- The request
From the first line of the listing below, retype each line up to and including the one with "S0 + 1: 0.80, S1"; pictures stay out.

- Dataset content
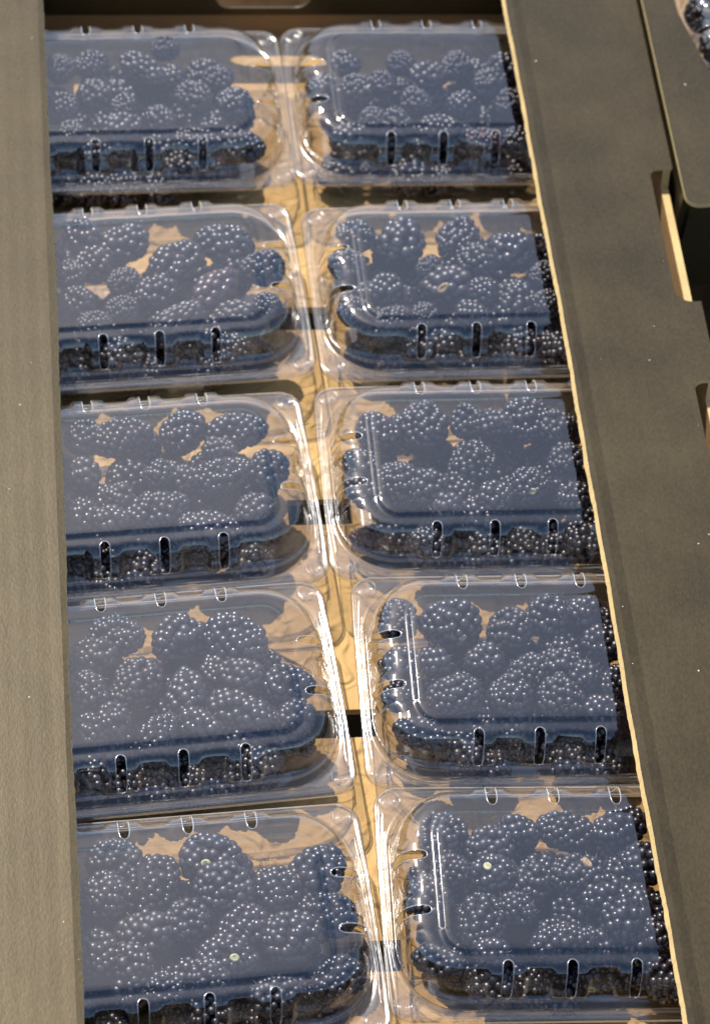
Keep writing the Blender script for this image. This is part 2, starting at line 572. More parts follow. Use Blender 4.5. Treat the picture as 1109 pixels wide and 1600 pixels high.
# rings of the lid: (inset, height, boss strength)
LID = [(7.3, 26.1, 0), (7.8, 27.7, 0), (8.5, 27.8, 0), (8.9, 26.9, 0), (9.3, 28.3, .2), (9.6, 29.2, .6), (9.8, 29.8, .9), (10.0, 30.6, 1), (10.5, 32.5, 1), (11.2, 35.0, 1),
       (11.9, 37.5, 1), (12.9, 39.4, .95), (13.9, 40.6, .8), (14.9, 41.45, .6), (16.0, 41.85, .4), (17.1, 41.95, .2), (17.8, 42.0, .1), (19.0, 42.0, 0), (20.9, 42.05, 0), (21.4, 42.75, 0), (22.2, 42.95, 0), (24.5, 43.0, 0)]
S0, S1 = 6, 16                       # ring span of a slot
SHR = {S0: 0.32, S0 + 1: 0.80, S1 - 1: 0.80, S1: 0.32}

def lid_vertex(p, i):
    d, z, bo = LID[i]
    so = slot_of(p)
    shift = 0.0
    if so is not None:
        off = so[1]
        boss = smooth01((8.0 - abs(off)) / 2.0)
        d = d - 1.5 * bo * boss
        if abs(off) <= SW + 0.01 and i in SHR:
            shift = off * (SHR[i] - 1.0)
    x, y = body_pt(p, d, shift, True)
    return (x, y, z)

def make_lid():
    n = len(PER)
    V, F, MI = [], [], []
    rims = [(0.25, 23.6), (0.0, 24.2), (0.0, 25.9), (0.8, 26.5), (1.7, 26.0), (3.0, 25.9)]
    for d, z in rims:
        V += [(*rim_pt(p, d), z) for p in PER]
    # two flat rings between rim and foot
    BEADS = ((0.16, 0.0), (0.21, .5), (0.27, .75), (0.33, .5), (0.38, 0.0), (0.62, 0.0), (0.67, .5), (0.74, .6), (0.79, 0.0))
    for t, hb in BEADS:
        for p in PER:
            a_, b_ = rim_pt(p, 3.0), body_pt(p, LID[0][0], 0.0, True)
            lx, ly = b_[0] - a_[0], b_[1] - a_[1]
            hb2 = hb * min(1.0, math.hypot(lx, ly) / 4.0) * (1.0 if math.hypot(lx, ly) < 6 else max(0.0, 1 - (math.hypot(lx, ly) - 6) / 4))
            hb2 *= 0.75 + 0.9 * noise.noise(Vector((a_[0] * .23, a_[1] * .23, 7.0 * t)))
            V.append((a_[0] + lx * t, a_[1] + ly * t, 25.95 + hb2))
    base_rings = len(rims) + len(BEADS)
    for i in range(len(LID)):
        V += [lid_vertex(p, i) for p in PER]
    total = base_rings + len(LID)
    for r in range(total - 1):
        li = r - base_rings
        for k in range(n):
            k2 = (k + 1) % n
            if S0 <= li < S1:
                s1_, s2_ = slot_of(PER[k]), slot_of(PER[k2])
                if s1_ and s2_ and PER[k][0] == PER[k2][0] and abs(s1_[0] - s2_[0]) < 0.1 and abs(s1_[1]) <= SW + .01 and abs(s2_[1]) <= SW + .01:
                    continue
            F.append([r * n + k, r * n + k2, (r + 1) * n + k2, (r + 1) * n + k])
            MI.append(1 if r < base_rings + 2 else 0)
    # the flat panel: rings closing towards a middle line, so that the sheet can wobble slightly
    last = V[(total - 1) * n:]
    prev = (total - 1) * n
    for st in range(1, 9):
        t = st / 8 * 0.97
        b = len(V)
        for x, y, z in last:
            V.append((x - math.copysign(min(abs(x), 27.0 * t), x), y * (1 - t), z))
        for k in range(n):
            k2 = (k + 1) % n
            F.append([prev + k, prev + k2, b + k2, b + k]); MI.append(0)
        prev = b
    F.append([prev + k for k in range(n)]); MI.append(0)
    V = [(x, y, z + wobble(x, y, z)) for x, y, z in V]
    return mesh_from('lid', V, F, True, MI)

def wobble(x, y, z):
    if z < 30: return 0.07 * noise.noise(Vector((x * .11, y * .11, z * .1))) + 0.07 * noise.noise(Vector((x * .33, y * .33, z * .2)))
    return 0.22 * noise.noise(Vector((x * .028, y * .028, 4.0))) + 0.05 * noise.noise(Vector((x * .13, y * .13, 1.7)))

def make_base():
    n = len(PER)
    V, F = [], []
    rings = [('r', 0.6, 22.9), ('r', 0.5, 24.9), ('r', 2.0, 25.2), ('m', .5, 25.2), ('b', 7.6, 25.3), ('b', 8.6, 24.6), ('b', 9.0, 22.0), ('b', 9.5, 19.4), ('b', 10.6, 18.8), ('b', 11.0, 16.0),
             ('b', 11.4, 13.2), ('b', 12.3, 12.7), ('b', 12.8, 9.0), ('b', 13.4, 5.0), ('b', 14.6, 2.6), ('b', 17.0, 1.2), ('b', 21.0, 0.9), ('b', 22.0, 1.9), ('b', 24.5, 2.0)]
    for kind, d, z in rings:
        for p in PER:
            if kind == 'r': q = rim_pt(p, d)
            elif kind == 'm':
                a_, b_ = rim_pt(p, 2.0), body_pt(p, 7.6)
                q = ((a_[0] + b_[0]) / 2, (a_[1] + b_[1]) / 2)
            else:
                so = slot_of(p)
                dd = d
                if so is not None and 8.8 < d < 14.0:
                    dd = d + 0.9 * smooth01((5.5 - abs(so[1])) / 1.6)
                q = body_pt(p, dd)
            V.append((*q, z))
    t = len(rings)
    for r in range(t - 1):
        for k in range(n):
            k2 = (k + 1) % n
            F.append([r * n + k2, r * n + k, (r + 1) * n + k, (r + 1) * n + k2])
    F.append([(t - 1) * n + k for k in range(n)][::-1])
    return mesh_from('base', V, F, True)

def tube(points, r, closed=True, sides=6):
    V, F = [], []
    n = len(points)
    P = [Vector(p) for p in points]
    for i in range(n):
        tg = (P[(i + 1) % n] - P[i - 1]) if closed else (P[min(i + 1, n - 1)] - P[max(i - 1, 0)])
        tg.normalize()
        up = Vector((0.3, 0.2, 1)).cross(tg)
        up.normalize()
        v2 = tg.cross(up)
        for s in range(sides):
            a_ = 2 * math.pi * s / sides
            V.append(tuple(P[i] + (up * math.cos(a_) + v2 * math.sin(a_)) * r))
    for i in range(n if closed else n - 1):
        j = (i + 1) % n
        for s in range(sides):
            s2 = (s + 1) % sides
            F.append([i * sides + s, i * sides + s2, j * sides + s2, j * sides + s])
    return V, F

def slot_lip(kind):
    """the thickened cut edge of one slot, built about the slot's own centre"""
    c = 0.0
    cen = SLOT_X[2] if kind in 'fb' else SLOT_Y[1]
    def P(off, i):
        v = lid_vertex((kind, cen + off), i)
        return (v[0] - cen, v[1], v[2]) if kind in 'fb' else (v[0], v[1] - cen, v[2])
    cen_w = 0
    loop = [P(SW, i) for i in range(S0, S1 + 1)] + [P(0, S1)] + [P(-SW, i) for i in range(S1, S0 - 1, -1)] + [P(0, S0)]
    V, F = tube(loop, 0.22)
    return mesh_from('vent_slot', V, F, True)

def lathe(prof, seg=20):
    V, F = [], []
    for r, z in prof:
        for s in range(seg):
            a_ = 2 * math.pi * s / seg
            V.append((r * math.cos(a_), r * math.sin(a_), z))
    for i in range(len(prof) - 1):
        for s in range(seg):
            s2 = (s + 1) % seg
            F.append([i * seg + s, i * seg + s2, (i + 1) * seg + s2, (i + 1) * seg + s])
    F.append([(len(prof) - 1) * seg + s for s in range(seg)])
    return V, F

ME_LID, ME_BASE = make_lid(), make_base()
ME_LID.materials.append(M_LID); ME_LID.materials.append(M_RIM); ME_BASE.materials.append(M_BASE)
ME_SLOT = {k: slot_lip(k) for k in 'fbrl'}
for mm_ in ME_SLOT.values(): mm_.materials.append(M_EDGE)
V, F = lathe([(4.7, 0.0), (4.4, 1.2), (4.0, 1.5), (3.6, 1.2), (3.3, -0.4), (2.6, -0.9), (2.1, 0.1), (1.7, 0.3), (1.3, -0.3), (0.6, -0.5)])
ME_BUTTON = mesh_from('snap_button', V, F, True)
ME_BUTTON.materials.append(M_LID)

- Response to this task
Keep writing the Blender script for this image. This is part 2, starting at line 572. More parts follow. Use Blender 4.5. Treat the picture as 1109 pixels wide and 1600 pixels high.
# rings of the lid: (inset, height, boss strength)
LID = [(7.3, 26.1, 0), (7.8, 27.7, 0), (8.5, 27.8, 0), (8.9, 26.9, 0), (9.3, 28.3, .2), (9.6, 29.2, .6), (9.8, 29.8, .9), (10.0, 30.6, 1), (10.5, 32.5, 1), (11.2, 35.0, 1),
       (11.9, 37.5, 1), (12.9, 39.4, .95), (13.9, 40.6, .8), (14.9, 41.45, .6), (16.0, 41.85, .4), (17.1, 41.95, .2), (17.8, 42.0, .1), (19.0, 42.0, 0), (20.9, 42.05, 0), (21.4, 42.75, 0), (22.2, 42.95, 0), (24.5, 43.0, 0)]
S0, S1 = 6, 16                       # ring span of a slot
SHR = {S0: 0.32, S0 + 1: 0.80, S1 - 1: 0.80, S1: 0.32}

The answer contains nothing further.